— Short exercise —
Read the listing below and copy out every line that holds "pixels".

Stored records
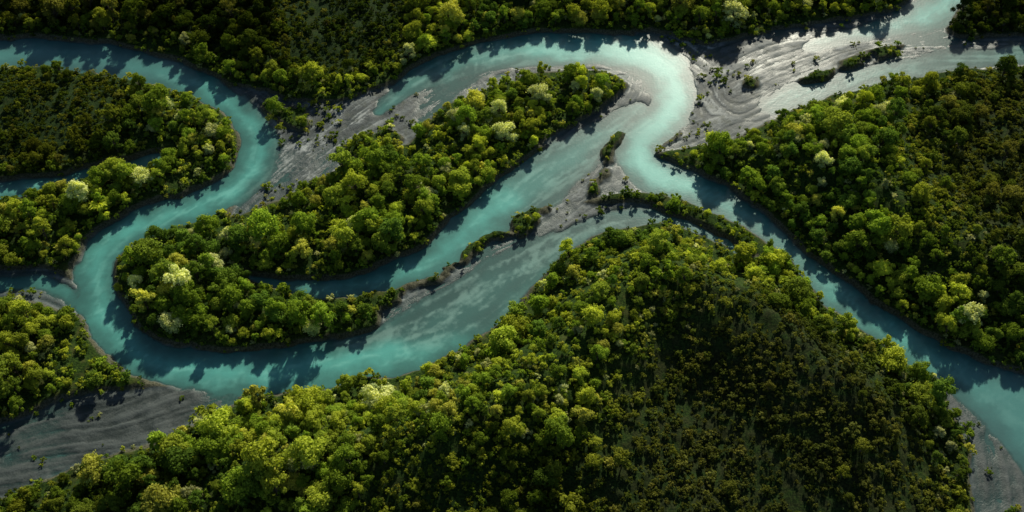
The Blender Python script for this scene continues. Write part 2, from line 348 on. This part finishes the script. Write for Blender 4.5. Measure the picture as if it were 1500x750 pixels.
def gn(obj,coll):
    ng=bpy.data.node_groups.new('scatter_'+obj.name,'GeometryNodeTree')
    ng.interface.new_socket('Geometry',in_out='INPUT',socket_type='NodeSocketGeometry'); ng.interface.new_socket('Geometry',in_out='OUTPUT',socket_type='NodeSocketGeometry')
    N=ng.nodes; L=ng.links
    gi=N.new('NodeGroupInput'); go=N.new('NodeGroupOutput'); ip=N.new('GeometryNodeInstanceOnPoints'); ci=N.new('GeometryNodeCollectionInfo')
    ci.inputs['Collection'].default_value=coll; ci.inputs['Separate Children'].default_value=True; ci.inputs['Reset Children'].default_value=True
    def na(n,t):
        a=N.new('GeometryNodeInputNamedAttribute'); a.data_type=t; a.inputs['Name'].default_value=n
        return [o for o in a.outputs if o.enabled and o.name=='Attribute'][0]
    L.new(gi.outputs[0],ip.inputs['Points']); L.new(ci.outputs[0],ip.inputs['Instance']); ip.inputs['Pick Instance'].default_value=True
    L.new(na('kind','INT'),ip.inputs['Instance Index']); L.new(na('rot','FLOAT_VECTOR'),ip.inputs['Rotation']); L.new(na('scl','FLOAT_VECTOR'),ip.inputs['Scale'])
    L.new(ip.outputs[0],go.inputs[0])
    md=obj.modifiers.new('scatter','NODES'); md.node_group=ng
def scatter(name,P,scl,tint,nk,coll,tilt=.12):
    n=len(P); me=bpy.data.meshes.new(name); me.vertices.add(n); me.vertices.foreach_set('co',P.astype(np.float32).ravel())
    rot=np.stack([rng.normal(0,tilt,n),rng.normal(0,tilt,n),rng.uniform(0,6.283,n)],1)
    a=me.attributes.new('rot','FLOAT_VECTOR','POINT'); a.data.foreach_set('vector',rot.astype(np.float32).ravel())
    a=me.attributes.new('scl','FLOAT_VECTOR','POINT'); a.data.foreach_set('vector',scl.astype(np.float32).ravel())
    a=me.attributes.new('tint','FLOAT_VECTOR','POINT'); a.data.foreach_set('vector',tint.astype(np.float32).ravel())
    a=me.attributes.new('kind','INT','POINT'); a.data.foreach_set('value',rng.integers(0,nk,n).astype(np.int32))
    ob=bpy.data.objects.new(name,me); scene.collection.objects.link(ob); gn(ob,coll); print(name,n); return ob
def samp(A,x,y): return lerp2(A,(x-X0)/fs,(y-Y0)/fs)
def jit(sp):
    xs=np.arange(X0+8,X1-8,sp); ys=np.arange(Y0+8,Y1-8,sp*.87)
    a,b=np.meshgrid(xs,ys); a=a+(np.arange(len(ys))%2)[:,None]*sp/2
    a=a+rng.uniform(-.42,.42,a.shape)*sp; b=b+rng.uniform(-.42,.42,b.shape)*sp
    return a.ravel(),b.ravel()
def tints(x,y,dk,br,n):
    u=rng.random(n); pn=N2.fbm(x/28,y/28,3)
    A=np.array([.190,.310,.034]); B=np.array([.36,.46,.052]); C=np.array([.11,.21,.032])
    k=np.clip((pn-.35)/.3+rng.normal(0,.28,n),0,1)[:,None]
    t=C*(1-k)+B*k; t=np.where((u<.3)[:,None],A,t)
    pale=(u>.94)&(dk<.5); t=np.where(pale[:,None],np.array([.46,.55,.26]),t)
    olive=(u>.86)&(u<.94); t=np.where(olive[:,None],np.array([.39,.45,.08]),t)
    t=t*rng.uniform(.7,1.3,n)[:,None]
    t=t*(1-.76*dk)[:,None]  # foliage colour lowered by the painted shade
    b=br[:,None]*.6; t=t*(1-b)+np.array([.10,.11,.034])*b*rng.uniform(.6,1.4,n)[:,None]
    return t
x,y=jit(3.4); ld=samp(Ld,x,y); ldN=samp(Ld,x,y+3.2); sc=samp(ZS,x,y); fi=samp(ZF,x,y)
clump=N4.fbm(x/13,y/13,3)
keep=(ld>1.0)&(ldN>.2)&(rng.random(len(x))<(.92-.86*sc-.2*fi))&(clump>.33)
x,y,ld,sc,fi=x[keep],y[keep],ld[keep],sc[keep],fi[keep]; n=len(x)
s=np.clip(rng.lognormal(-.48,.36,n),.30,1.4)*np.clip(.45+ld/10,0,1)*(1-.35*sc)*(1-.38*fi)
S3=np.stack([s*rng.uniform(.88,1.15,n),s*rng.uniform(.88,1.15,n),s*rng.uniform(.85,1.2,n)],1)
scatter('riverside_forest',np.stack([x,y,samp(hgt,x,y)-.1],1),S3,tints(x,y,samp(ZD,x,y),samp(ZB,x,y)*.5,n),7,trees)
x,y=jit(1.4); ld=samp(Ld,x,y); sc=samp(ZS,x,y)
cl=N3.fbm(x/6,y/6,3)
keep=(ld>.4)&(rng.random(len(x))<np.where(sc>.3,.35+.6*sstep(.32,.55,cl),.42))
x,y,ld,sc=x[keep],y[keep],ld[keep],sc[keep]; n=len(x)
s=rng.lognormal(-.12,.38,n)*np.clip(.55+ld/5,0,1)*(1-.22*sc)
S3=np.stack([s,s,s*rng.uniform(.7,1.3,n)],1)
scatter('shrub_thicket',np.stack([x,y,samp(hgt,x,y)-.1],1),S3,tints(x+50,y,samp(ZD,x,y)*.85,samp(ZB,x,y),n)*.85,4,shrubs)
# sparse pioneer shrubs on the bars
x,y=jit(1.9); ld=samp(Ld,x,y); wd=samp(Wd,x,y); h=samp(hgt,x,y); mud=samp(ZM,x,y)
keep=(ld<.4)&(ld>-14)&(h>.10)&(rng.random(len(x))<.7*(1-.7*mud)*sstep(.50,.62,N4.fbm(x/9,y/9,3)))
x,y=x[keep],y[keep]; n=len(x); s=np.clip(rng.lognormal(-.6,.5,n),.2,1.5)
scatter('gravel_bar_shrubs',np.stack([x,y,samp(hgt,x,y)-.05],1),np.stack([s,s,s*.8],1),tints(x,y,np.full(n,.3),np.zeros(n),n),4,shrubs)

# ---------------- light
AZ=math.radians(14); EL=math.radians(29)
w=bpy.data.worlds.new('World'); scene.world=w; w.use_nodes=True; nt=w.node_tree
sky=nt.nodes.new('ShaderNodeTexSky'); sky.sky_type='NISHITA'; sky.sun_disc=False; sky.sun_elevation=EL; sky.sun_rotation=AZ
bg=nt.nodes['Background']; bg.inputs['Strength'].default_value=.065; nt.links.new(sky.outputs[0],bg.inputs[0])
sd=bpy.data.lights.new('sun','SUN'); sd.energy=5; sd.angle=math.radians(1.5); sd.color=(1,.93,.77)
so=bpy.data.objects.new('sun',sd); scene.collection.objects.link(so)
v=Vector((math.sin(AZ)*math.cos(EL),math.cos(AZ)*math.cos(EL),math.sin(EL)))
so.rotation_euler=v.to_track_quat('Z','Y').to_euler(); so.location=v*300
cd=bpy.data.cameras.new('camera'); cd.angle=HF; cd.clip_end=12000; cd.clip_start=1
co=bpy.data.objects.new('camera',cd); co.location=(0,0,H); co.rotation_euler=(math.pi/2-PITCH,0,0); scene.collection.objects.link(co); scene.camera=co
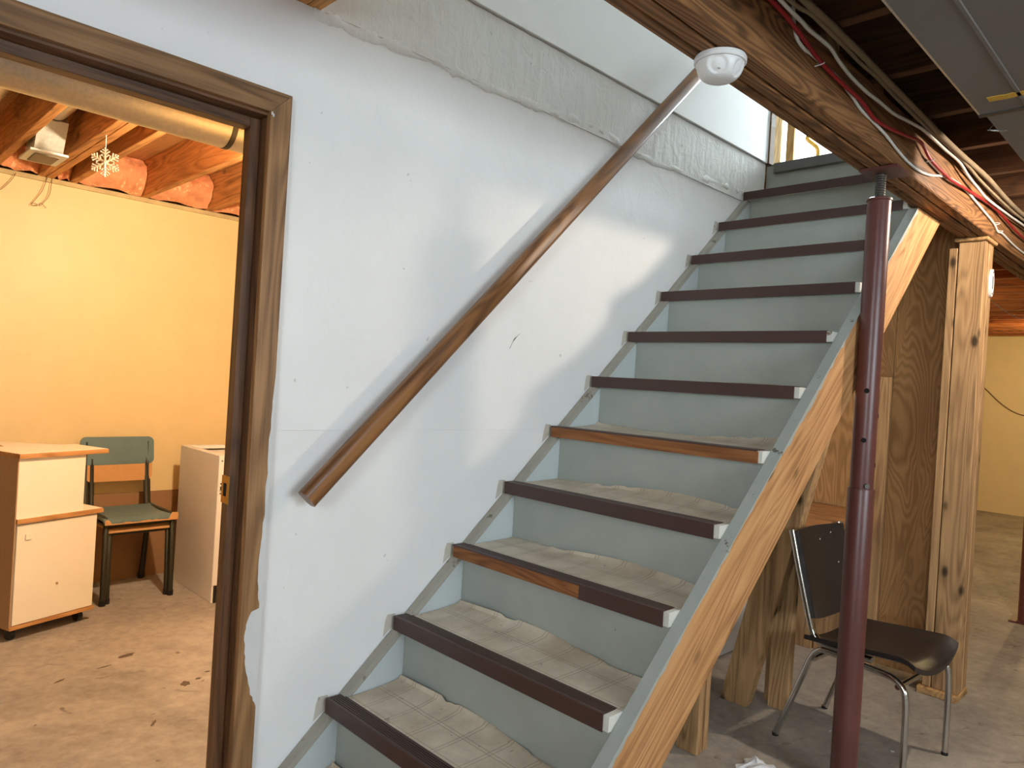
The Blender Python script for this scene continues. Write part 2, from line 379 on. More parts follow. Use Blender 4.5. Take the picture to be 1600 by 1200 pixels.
struct('wall_far_back', B(N(), 3.07, 10.5, 2.9, 3.0, 0, ZJ), 'yellow', 'yellow back wall of the far room')
def win(name, d, axis, label):
    f = thing(name, label, None, (d[0], d[2], d[4]), kind='structure')
    x0, x1, y0, y1, z0, z1 = d; t = .045
    if axis == 'y':
        for q in ((x0, x1, y0, y1, z0, z0 + t), (x0, x1, y0, y1, z1 - t, z1), (x0, x0 + t, y0, y1, z0 + t, z1 - t), (x1 - t, x1, y0, y1, z0 + t, z1 - t), ((x0 + x1) / 2 - t / 2, (x0 + x1) / 2 + t / 2, y0, y1, z0 + t, z1 - t)): box('window_frame', q, 'white', f)
        for a, b in ((x0 + t, (x0 + x1) / 2 - t / 2), ((x0 + x1) / 2 + t / 2, x1 - t)): box('pane', (a, b, (y0 + y1) / 2 - .003, (y0 + y1) / 2 + .003, z0 + t, z1 - t), 'glass', f)
    else:
        for q in ((x0, x1, y0, y1, z0, z0 + t), (x0, x1, y0, y1, z1 - t, z1), (x0, x1, y0, y0 + t, z0 + t, z1 - t), (x0, x1, y1 - t, y1, z0 + t, z1 - t)): box('window_frame', q, 'white', f)
        box('pane', ((x0 + x1) / 2 - .003, (x0 + x1) / 2 + .003, y0 + t, y1 - t, z0 + t, z1 - t), 'glass', f)
    return f
win('window_1', (fx0, fx1, -4.64, -4.60, 1.3, 2.2), 'y', 'basement window behind the viewpoint')
win('window_2', (-3.04, -3.0, -3.35, -1.85, 1.3, 2.2), 'x', 'basement window left of the viewpoint')

# ceiling: subfloor sheets and joists
ceil = thing('ceiling', 'open joist basement ceiling', None, (0, 0, ZJ), kind='structure')
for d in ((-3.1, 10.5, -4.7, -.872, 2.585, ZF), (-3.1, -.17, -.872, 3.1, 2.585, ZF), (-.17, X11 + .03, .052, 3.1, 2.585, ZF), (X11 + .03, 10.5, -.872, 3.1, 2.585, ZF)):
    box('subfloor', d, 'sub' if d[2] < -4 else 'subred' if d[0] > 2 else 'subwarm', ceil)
for d in ((-3.1, 10.5, 3.03, 3.07, ZJ - .03, 2.584), (-3.1, 10.5, -4.7, -4.66, ZJ - .01, 2.584), (-3.1, -3.06, -4.66, 3.03, ZJ - .01, 2.584), (10.41, 10.45, -4.66, 3.03, ZJ - .01, 2.584)): box('rim_joist', d, 'joist', ceil)
JB = {}
def joist(x, y0, y1, mat):
    key = (round(y0, 3), round(y1, 3), mat)
    if key not in JB:
        o = box('joist', (x, x + .038, y0, y1, ZJ, 2.584), mat, ceil, .002); JB[key] = o
    else:
        o = JB[key].copy(); C.objects.link(o); o.location.x = x + .019
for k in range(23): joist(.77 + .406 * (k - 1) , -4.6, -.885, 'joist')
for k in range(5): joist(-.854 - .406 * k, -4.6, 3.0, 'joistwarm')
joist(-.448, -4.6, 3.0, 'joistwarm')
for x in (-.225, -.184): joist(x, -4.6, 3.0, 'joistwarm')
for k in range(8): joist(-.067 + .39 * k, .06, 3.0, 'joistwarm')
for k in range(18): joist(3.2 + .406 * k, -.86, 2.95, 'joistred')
box('rim_board', (-.14, X11, -.9, -.872, ZJ, 2.584), 'beam', ceil)
box('stair_header', (X11 + .03, X11 + .068, -.872, .05, ZJ, 2.584), 'beam', ceil)
box('blocking', (-.81, -.455, 1.50, 1.538, 2.375, 2.575), 'beam', ceil)
# insulation batts at the rim, lumpy
for k, (x0, x1) in enumerate(((-.83, -.452), (-.408, -.23), (-.14, -.071), (-.026, .318), (.362, .708), (.752, 1.098), (1.142, 1.488))):
    bm = N(); n1, n2 = 12, 9; g = []
    for i in range(n1 + 1):
        row = []
        for j in range(n2 + 1):
            u, v = i / n1, j / n2
            bul = .10 * (math.sin(math.pi * min(1, max(0, v * .9 + .05)))) + .035 * random.random() + .03 * math.sin(u * 9 + k)
            row.append(bm.verts.new((x0 + (x1 - x0) * u, 2.985 - bul, ZJ + .002 + .22 * v)))
        g.append(row)
    for i in range(n1):
        for j in range(n2): bm.faces.new((g[i][j], g[i + 1][j], g[i + 1][j + 1], g[i][j + 1]))
    smooth(obj('insulation_batt', bm, 'insul', ceil), 180)

# ------------------------------------------------------------------ door frame
dr = thing('door_1', 'dark stained wooden frame of the open storeroom doorway', None, (DX1, 0, 0), kind='structure')
ci, co_, cz0, cz1 = -.281, -.223, 2.034, 2.092
bm = prism(N(), [(ci, 0), (co_, 0), (co_, cz1), (ci, cz0)], -.020, .0, 'y'); o = obj('side_casing', bm, 'casing', dr)
bm = prism(N(), [(DX0 - .04, cz0), (ci - .0008, cz0), (co_ - .0008, cz1), (DX0 - .10, cz1)], -.020, .0, 'y'); obj('head_casing', bm, 'casing_h', dr)
bm = prism(N(), [(DX0 - .10, 0), (DX0 - .04, 0), (DX0 - .04, cz0 - .001), (DX0 - .10, cz1 - .001)], -.020, .0, 'y'); obj('side_casing', bm, 'casing', dr)
box('side_jamb', (DX1 - .012, DX1 + .006, -.001, .118, 0, DZ), 'jamb', dr)
box('side_jamb', (DX0 - .006, DX0 + .012, -.001, .118, 0, DZ), 'jamb', dr)
box('head_jamb', (DX0 + .012, DX1 - .012, -.001, .118, DZ - .018, DZ), 'jamb_h', dr)
box('door_stop', (DX1 - .040, DX1 - .012, .045, .085, 0, DZ - .018), 'jamb', dr, .002)
box('door_stop', (DX0 + .012, DX0 + .040, .045, .085, 0, DZ - .018), 'jamb', dr, .002)
box('head_stop', (DX0 + .040, DX1 - .040, .045, .085, DZ - .046, DZ - .018), 'jamb_h', dr, .002)
sp = box('strike_plate', (DX1 - .0425, DX1 - .0395, .040, .086, .985, 1.06), 'brass', dr, .001, 'brass strike plate')
box('latch_hole', (DX1 - .0432, DX1 - .0422, .055, .072, 1.005, 1.04), 'dark', sp)
sm = [(-.2235, 1.335), (-.229, 1.246), (-.23, 1.142), (-.231, 1.004), (-.234, .918), (-.24, .85), (-.236, .763), (-.231, .71), (-.252, .704), (-.262, .672), (-.267, .631), (-.262, .585), (-.256, .543), (-.24, .48), (-.2235, .442)]
rag = []
for i in range(len(sm) - 1):
    for k in range(4):
        t = k / 4; rag.append((sm[i][0] * (1 - t) + sm[i + 1][0] * t + (random.random() - .5) * .004 * (0 < i), sm[i][1] * (1 - t) + sm[i + 1][1] * t))
rag.append(sm[-1])
bm = prism(N(), [(min(x, -.2235), z) for x, z in rag] + [(-.2225, .442), (-.2225, 1.335)], -.0208, -.019, 'y'); obj('paint_smear', bm, 'smear', dr, label='white wall paint smeared over the brown casing')
for x, z in ((-.2775, 2.030), (-.2735, 2.026)): box('paint_drip', (x - .002, x + .002, -.0215, -.019, z - .004, z + .004), 'smear', dr)

# ------------------------------------------------------------------ staircase
st = thing('staircase', 'grey painted wooden staircase with brown nosings and worn linoleum treads', 'staircase', (0, -.43, 0))
YI, YO = -.862, -.896
def stringer(y0, y1, top, dep, zmax, name, mat, xtop=None):
    f = lambda x: nl(x) - top
    xa = (0 - (.4 - top - dep)) / (RISE / T)                     # where underside meets floor
    xb = (0 - (.4 - top)) / (RISE / T)
    xe = (zmax - .4 + top) / (RISE / T); xf = (zmax - .4 + top + dep) / (RISE / T)
    return obj(name, prism(N(), [(xb, 0), (xa, 0), (xf, zmax), (xe, zmax)], y0, y1, 'y'), mat, st)
stringer(YO, YI, .047, .270, 2.166, 'outer_stringer', 'stringwood')
# grey paint on the top edge, ragged where it runs over the outer arris
def edge_paint():
    bm = N(); xs = [-.33 + i * .02 for i in range(120)]; xs = [x for x in xs if nl(x) - .047 < 2.166]
    A = []
    for i, x in enumerate(xs):
        z = nl(x) - .047 + .0012; r = .004 + .010 * random.random() ** 2 + .006 * max(0, math.sin(x * 7))
        z2 = z - r * 1.33
        A.append([bm.verts.new((x, YI + .0012, z - .03)), bm.verts.new((x, YI + .0012, z)), bm.verts.new((x, YO - .0012, z)), bm.verts.new((x, YO - .0012, z2))])
    for i in range(len(A) - 1):
        for k in range(3): bm.faces.new((A[i][k], A[i][k + 1], A[i + 1][k + 1], A[i + 1][k]))
    obj('painted_edge', bm, 'stringpaint', st)
edge_paint()
box_in = stringer(YI, YI + .0015, .049, .25, 2.166, 'inner_paint_face', 'riser')
stringer(-.034, -.003, .040, .262, 2.36, 'wall_stringer', 'stringedge')
stringer(-.0355, -.034, .066, .235, 2.36, 'wall_stringer_face', 'bluegrey')
WOODNOSE = {2: .66, 4: 1.0}
def nosing_poly(x, z, t=.0025, dep=.040, w=.052):
    """L shaped strip with ribs on its top"""
    p = [(x - .003, z - dep), (x - .003, z + t * .6), (x - .001, z + t * 1.3)]
    for i in range(6):
        a = x + .004 + i * .0075; p += [(a, z + t * 1.3), (a + .0045, z + t * 1.3), (a + .0050, z + t * .55), (a + .007, z + t * .55)]
    p += [(x + w, z + t), (x + w, z + .0004), (x - .0004, z + .0004), (x - .0004, z - dep)]
    return p
YL, YR = -.012, -.8434
for k in range(-1, 11):
    x, z = k * T, .4 + k * RISE
    rx = x + .026
    tr = box('tread', (x, x + T + .045, YI + .0025, -.0365, z - .036, z), 'treadend', st)
    # riser under this tread
    zb = z - RISE
    box('riser', (rx, rx + .018, YI + .0025, -.0365, zb + .0004, z - .0365), 'riser', st)
    top_only = k in WOODNOSE
    if top_only:
        frac = WOODNOSE[k]; ys = YL + (YR - YL) * frac
        bm = N(); prism(bm, [(x - .0032, z - .038), (x - .0032, z - .002), (x, z - .002), (x, z - .038)], YL - .003, ys - .004, 'y'); obj('bare_nosing', bm, 'nosewood', tr, label='bare orange wood where the brown nosing has come off')
        bm = N(); prism(bm, nosing_poly(x, z, dep=.003), YL, ys, 'y'); obj('nosing', bm, 'nose', tr)
        if frac < 1: bm = N(); prism(bm, nosing_poly(x, z), ys, YR, 'y'); obj('nosing', bm, 'nose', tr)
    else:
        obj('nosing', prism(N(), nosing_poly(x, z), YL, YR, 'y'), 'nose', tr)
    # linoleum with curled back edge
    bm = N(); ny = 44; rows = []
    amp = .030 if k < 5 else .012
    ph = random.random() * 6; jag = 0
    for j in range(ny + 1):
        v = j / ny; y = -.040 + (YI + .006 + .040) * v
        if random.random() < .12: jag = random.random() * .010
        jag *= .75
        lift = (amp * (.62 + .38 * math.sin(v * 5.3 + ph)) - jag) * (1 if k < 9 else .6)
        if k < 5 and .27 < v < .33: lift *= .75
        xb = rx + T - .002
        row = [(x + .046, z + .0012), (x + .10, z + .002), (x + .155, z + .002 + .10 * lift), (x + .190, z + .002 + .22 * lift), (xb - .016, z + .55 * lift), (xb - .006 - .006 * math.sin(v * 9 + ph), z + lift), (xb - .003 - .006 * math.sin(v * 9 + ph), z + lift - .001)]
        rows.append([bm.verts.new((a, y, b)) for a, b in row])
    for j in range(ny):
        for i in range(6): bm.faces.new((rows[j][i], rows[j][i + 1], rows[j + 1][i + 1], rows[j + 1][i]))
    smooth(obj('linoleum', bm, 'lino', tr), 50)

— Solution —
The Blender Python script for this scene continues. Write part 2, from line 348 on. This part finishes the script. Write for Blender 4.5. Measure the picture as if it were 1500x750 pixels.
The Blender Python script for this scene continues. Write part 2, from line 379 on. More parts follow. Use Blender 4.5. Take the picture to be 1600 by 1200 pixels.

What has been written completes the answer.